Dataset section:
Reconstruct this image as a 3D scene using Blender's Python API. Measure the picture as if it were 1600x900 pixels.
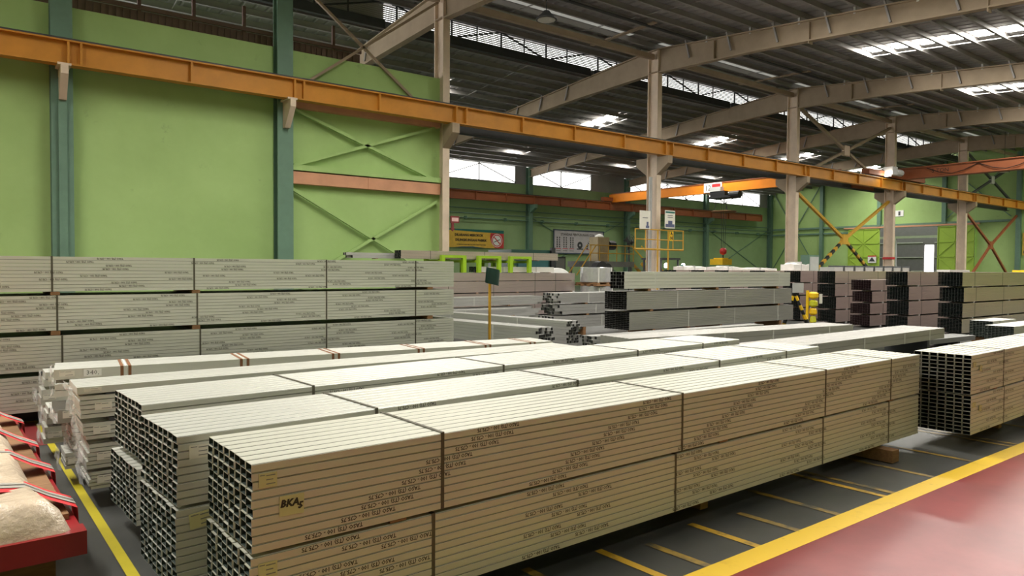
import bpy, math, random
from mathutils import Matrix, Vector
random.seed(7)
S = bpy.context.scene
COL = S.collection
PI = math.pi
for o in list(bpy.data.objects): bpy.data.objects.remove(o)

# ------------------------------------------------------------------ camera
YAW, PITCH, ROLL, FPX, EYE = math.radians(52.6), math.radians(-1.6), math.radians(.36), 1121, 1.6
def make_camera():
    f = Vector((math.cos(YAW)*math.cos(PITCH), math.sin(YAW)*math.cos(PITCH), math.sin(PITCH)))
    r = Vector((math.sin(YAW), -math.cos(YAW), 0)); u = r.cross(f)
    c, s = math.cos(ROLL), math.sin(ROLL)
    r, u = c*r+s*u, -s*r+c*u
    cd = bpy.data.cameras.new('camera'); cam = bpy.data.objects.new('camera', cd); COL.objects.link(cam)
    cam.matrix_world = Matrix(((r.x, u.x, -f.x, 0), (r.y, u.y, -f.y, 0), (r.z, u.z, -f.z, EYE), (0, 0, 0, 1)))
    cd.sensor_fit = 'HORIZONTAL'; cd.sensor_width = 36; cd.lens = 36*FPX/1600; cd.clip_start = .05; cd.clip_end = 400
    S.camera = cam
make_camera()
# ------------------------------------------------------------------ world, light, exposure
W = bpy.data.worlds.new('World'); S.world = W; W.use_nodes = True
_bg = W.node_tree.nodes['Background']; _bg.inputs[0].default_value = (1.0, .98, .94, 1); _bg.inputs[1].default_value = 2.8
S.view_settings.view_transform = 'Standard'; S.view_settings.look = 'None'
S.view_settings.gamma = 1; S.view_settings.exposure = 0.85; S.view_settings.use_curve_mapping = False
SKY_PANEL = 42.0      # translucent roof sheets with the sun behind them
RIDGE_PANEL = .22     # dirty ridge sheets

# ------------------------------------------------------------------ materials
def lin(c):
    return tuple(((v/255+.055)/1.055)**2.4 if v/255 > .04045 else v/255/12.92 for v in c[:3])+(1,)
MATS = {}
def mat(name, rgb, rough=.6, metal=0., var=.12, scale=3., rgb2=None, bump=0., emit=0., spec=.5, stretch=None, thresh=None, stain=None):
    if name in MATS: return MATS[name]
    m = bpy.data.materials.new(name); MATS[name] = m; m.use_nodes = True
    nt = m.node_tree; N, L = nt.nodes, nt.links
    b = N['Principled BSDF']; c = lin(rgb)
    b.inputs['Roughness'].default_value = rough; b.inputs['Metallic'].default_value = metal
    b.inputs['Specular IOR Level'].default_value = spec
    tc = N.new('ShaderNodeTexCoord'); mp = N.new('ShaderNodeMapping'); L.new(tc.outputs['Object'], mp.inputs[0])
    if stretch: mp.inputs['Scale'].default_value = stretch
    n = N.new('ShaderNodeTexNoise'); n.inputs['Scale'].default_value = scale; n.inputs['Detail'].default_value = 6
    n.inputs['Roughness'].default_value = .65; L.new(mp.outputs[0], n.inputs['Vector'])
    rp = N.new('ShaderNodeValToRGB'); L.new(n.outputs['Fac'], rp.inputs[0])
    lo, hi = thresh or (.3, .7)
    rp.color_ramp.elements[0].position = lo; rp.color_ramp.elements[1].position = hi
    if rgb2: d = lin(rgb2)
    else: d = tuple(min(1, x*(1+var)) for x in c[:3])+(1,)
    a = c if rgb2 else tuple(x*(1-var) for x in c[:3])+(1,)
    rp.color_ramp.elements[0].color = a; rp.color_ramp.elements[1].color = d
    L.new(rp.outputs[0], b.inputs['Base Color'])
    if stain:
        n2 = N.new('ShaderNodeTexNoise'); n2.inputs['Scale'].default_value = stain[0]; n2.inputs['Detail'].default_value = 8; n2.inputs['Roughness'].default_value = .7
        L.new(tc.outputs['Object'], n2.inputs['Vector'])
        r2 = N.new('ShaderNodeValToRGB'); L.new(n2.outputs['Fac'], r2.inputs[0]); r2.color_ramp.elements[0].position = stain[1]; r2.color_ramp.elements[1].position = stain[1]+.1
        r2.color_ramp.elements[1].color = (stain[2],)*3+(1,)
        mx = N.new('ShaderNodeMix'); mx.data_type = 'RGBA'; L.new(r2.outputs[0], mx.inputs['Factor']); L.new(rp.outputs[0], mx.inputs['A']); mx.inputs['B'].default_value = lin(stain[3])
        L.new(mx.outputs['Result'], b.inputs['Base Color'])
    if bump:
        bp = N.new('ShaderNodeBump'); bp.inputs['Strength'].default_value = bump; bp.inputs['Distance'].default_value = .02
        L.new(n.outputs['Fac'], bp.inputs['Height']); L.new(bp.outputs[0], b.inputs['Normal'])
    if emit:
        L.new(rp.outputs[0], b.inputs['Emission Color']); b.inputs['Emission Strength'].default_value = emit
    return m
STEEL = mat('galvanised_steel', (212, 212, 204), .42, .45, .06, 1.2, stretch=(.3, 6, 6))
STEELO = mat('galvanised_steel_olive_lit', (208, 207, 194), .42, .3, .06, 1.2, stretch=(.3, 6, 6))  # same steel, olive tint stands in for coloured bounce light
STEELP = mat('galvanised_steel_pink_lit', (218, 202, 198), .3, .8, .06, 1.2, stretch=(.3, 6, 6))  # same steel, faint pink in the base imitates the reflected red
STEELD = mat('galvanised_steel_dull', (176, 174, 170), .45, .6, .12, 2, stretch=(.3, 6, 6))
TUBE = mat('tube_steel', (190, 189, 186), .38, .6, .12, 2, stretch=(.3, 8, 8))
STRAP = mat('strap_steel', (96, 92, 80), .5, .5, .2, 8)
STRAPB = mat('strap_brown', (128, 84, 52), .6, .1, .2, 8)
STRAPP = mat('strap_pale', (205, 205, 198), .6, 0, .05, 8)
INK = mat('black_ink', (52, 46, 38), .7, 0, .1)
PAPER = mat('label_paper', (228, 224, 212), .7, 0, .03)
PAPERY = mat('yellowed_paper', (205, 200, 150), .7, 0, .05)
WOOD = mat('timber', (136, 100, 66), .8, 0, .25, 6, stretch=(1, 8, 8))
GREEN = mat('green_wall_paint', (156, 186, 115), .62, 0, .1, .35, rgb2=(171, 201, 129), spec=.3, stain=(1.1, .62, .5, (112, 132, 92)))
GREEND = mat('green_grey_steel_paint', (100, 132, 112), .55, 0, .12, 2)
GREENB = mat('green_back_wall_paint', (150, 178, 128), .65, 0, .1, .5, spec=.25)
ORANGE = mat('orange_crane_paint', (194, 132, 46), .5, 0, .12, 1.4, spec=.35)
ORANGEB = mat('bright_orange_paint', (240, 140, 30), .5, 0, .06, 1.4, spec=.35)
RUST = mat('rust_red_paint', (150, 84, 48), .6, 0, .12, 1.5)
PINKB = mat('faded_pink_primer', (206, 150, 116), .65, 0, .12, 1.2)
FRAME = mat('beige_frame_paint', (160, 142, 120), .6, 0, .1, 1.5, spec=.3)
FRAMEL = mat('pale_column_paint', (214, 194, 172), .6, 0, .12, 1.2)
ROOF = mat('dark_roof_sheet', (158, 156, 156), .6, .1, .1, .8)
PURLIN = mat('purlin_steel', (150, 147, 145), .55, .2, .12, 1)
BLACKP = mat('black_paint', (24, 24, 26), .5, 0, .2)
DGREY = mat('dark_grey_paint', (62, 64, 66), .55, .1, .15)
GREY = mat('grey_paint', (128, 128, 126), .55, .1, .1)
LGREY = mat('light_grey', (190, 190, 188), .6, 0, .06)
LIME = mat('lime_rack_paint', (136, 172, 24), .5, 0, .08)
LIMED = mat('yellow_green_door_paint', (158, 190, 66), .6, 0, .08, 1)
YELLOW = mat('yellow_paint', (235, 190, 24), .5, 0, .1, 3)
YELLOWD = mat('mustard_paint', (196, 150, 40), .55, 0, .12, 3)
RED = mat('red_paint', (190, 40, 42), .5, 0, .1)
TEAL = mat('teal_paint', (30, 110, 100), .5, 0, .1)
WHITE = mat('white_paint', (236, 236, 232), .5, 0, .03)
BROWN = mat('brown_sheet', (98, 72, 66), .6, .1, .12)
SKYP = mat('translucent_roof_sheet', (255, 250, 240), .5, 0, .02, emit=SKY_PANEL)
RIDGEP = mat('dirty_translucent_sheet', (206, 206, 198), .6, 0, .2, .7, emit=RIDGE_PANEL)
ENDG = mat('dark_green_end_shade', (48, 60, 55), .7, 0, .2)  # channel insides coloured dark green so open ends read as shaded
ENDR = mat('maroon_end_shade', (46, 20, 26), .7, 0, .2)  # maroon ends, darkened for the shade inside the channels
ENDK = mat('black_green_end_shade', (20, 34, 31), .7, 0, .2)  # near-black green puts shade into the far channel ends
LAMP = mat('lit_lamp', (255, 250, 235), .5, 0, .01, emit=12)
WRAP = mat('plastic_wrap', (216, 196, 172), .22, 0, .22, 7, bump=1.0, spec=.8)
FLOOR = mat('dark_floor_paint', (58, 60, 58), .34, 0, .2, .9, rgb2=(82, 82, 80), bump=.02, spec=.4, stain=(2.2, .6, .5, (110, 100, 92)))
REDF = mat('red_floor_paint', (122, 46, 49), .3, 0, .15, 1.6, rgb2=(148, 64, 64), bump=.03, spec=.45, stain=(3, .64, .5, (110, 58, 58)))
YLINE = mat('yellow_floor_paint', (214, 174, 30), .45, 0, .3, 5, rgb2=(226, 186, 36), thresh=(.3, .42), stain=(9, .62, .8, (120, 104, 50)))
YWORN = mat('worn_shaded_yellow_floor_paint', (78, 74, 58), .5, 0, .3, 4, rgb2=(176, 140, 44), thresh=(.4, .66))  # worn paint, darkened further for the stack's shadow
YBAY = mat('bay_line_paint', (96, 86, 54), .5, 0, .3, 5, rgb2=(196, 154, 40), thresh=(.34, .5))

# ------------------------------------------------------------------ mesh helpers
class MB:
    def __init__(s): s.v = []; s.f = []
    def add(s, vs, fs):
        k = len(s.v); s.v += [tuple(p) for p in vs]; s.f += [tuple(i+k for i in f) for f in fs]; return s
    def box(s, x0, x1, y0, y1, z0, z1):
        v = [(x, y, z) for x in (x0, x1) for y in (y0, y1) for z in (z0, z1)]
        return s.add(v, [(0, 1, 3, 2), (4, 6, 7, 5), (0, 4, 5, 1), (2, 3, 7, 6), (0, 2, 6, 4), (1, 5, 7, 3)])
    def prism(s, pts, axis, a, b):
        """closed polygon pts (2D) extruded along axis 0/1/2 from a to b"""
        n = len(pts)
        def mk(p, t):
            return ((t, p[0], p[1]), (p[0], t, p[1]), (p[0], p[1], t))[axis]
        v = [mk(p, a) for p in pts]+[mk(p, b) for p in pts]
        fs = [(i, (i+1) % n, n+(i+1) % n, n+i) for i in range(n)]+[tuple(range(n))[::-1], tuple(range(n, 2*n))]
        return s.add(v, fs)
    def bar(s, p, q, w, h, up=(0, 0, 1)):
        p, q = Vector(p), Vector(q); d = (q-p).normalized(); up = Vector(up)
        if abs(d.dot(up)) > .98: up = Vector((0, 1, 0))
        a = d.cross(up).normalized(); b = a.cross(d)
        v = []
        for e in (p, q):
            for i, j in ((-1, -1), (1, -1), (1, 1), (-1, 1)): v.append(e+a*(w/2*i)+b*(h/2*j))
        return s.add(v, [(0, 1, 2, 3)[::-1], (4, 5, 6, 7), (0, 1, 5, 4), (1, 2, 6, 5), (2, 3, 7, 6), (3, 0, 4, 7)])
    def tube(s, pts, r, n=8):
        pts = [Vector(p) for p in pts]; k = len(s.v); rings = []
        for i, p in enumerate(pts):
            d = (pts[min(i+1, len(pts)-1)]-pts[max(i-1, 0)]).normalized()
            up = Vector((0, 0, 1)) if abs(d.z) < .9 else Vector((1, 0, 0))
            a = d.cross(up).normalized(); b = a.cross(d)
            rr = r[i] if isinstance(r, (list, tuple)) else r
            rings.append([p+(a*math.cos(2*PI*j/n)+b*math.sin(2*PI*j/n))*rr for j in range(n)])
        for ring in rings: s.v += [tuple(q) for q in ring]
        for i in range(len(pts)-1):
            for j in range(n):
                s.f.append((k+i*n+j, k+i*n+(j+1) % n, k+(i+1)*n+(j+1) % n, k+(i+1)*n+j))
        s.f.append(tuple(k+j for j in range(n))[::-1]); s.f.append(tuple(k+(len(pts)-1)*n+j for j in range(n)))
        return s
    def lathe(s, prof, c, n=24):
        k = len(s.v); m = len(prof)
        for r, z in prof:
            for j in range(n): s.v.append((c[0]+r*math.cos(2*PI*j/n), c[1]+r*math.sin(2*PI*j/n), c[2]+z))
        for i in range(m-1):
            for j in range(n): s.f.append((k+i*n+j, k+i*n+(j+1) % n, k+(i+1)*n+(j+1) % n, k+(i+1)*n+j))
        s.f.append(tuple(k+j for j in range(n))[::-1]); s.f.append(tuple(k+(m-1)*n+j for j in range(n)))
        return s
    def xform(s, M):
        s.v = [tuple(M @ Vector(p)) for p in s.v]; return s
MW = {}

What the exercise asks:
Take every line containing the word "scene" and copy it.

Exercise response:
Reconstruct this image as a 3D scene using Blender's Python API. Measure the picture as if it were 1600x900 pixels.
S = bpy.context.scene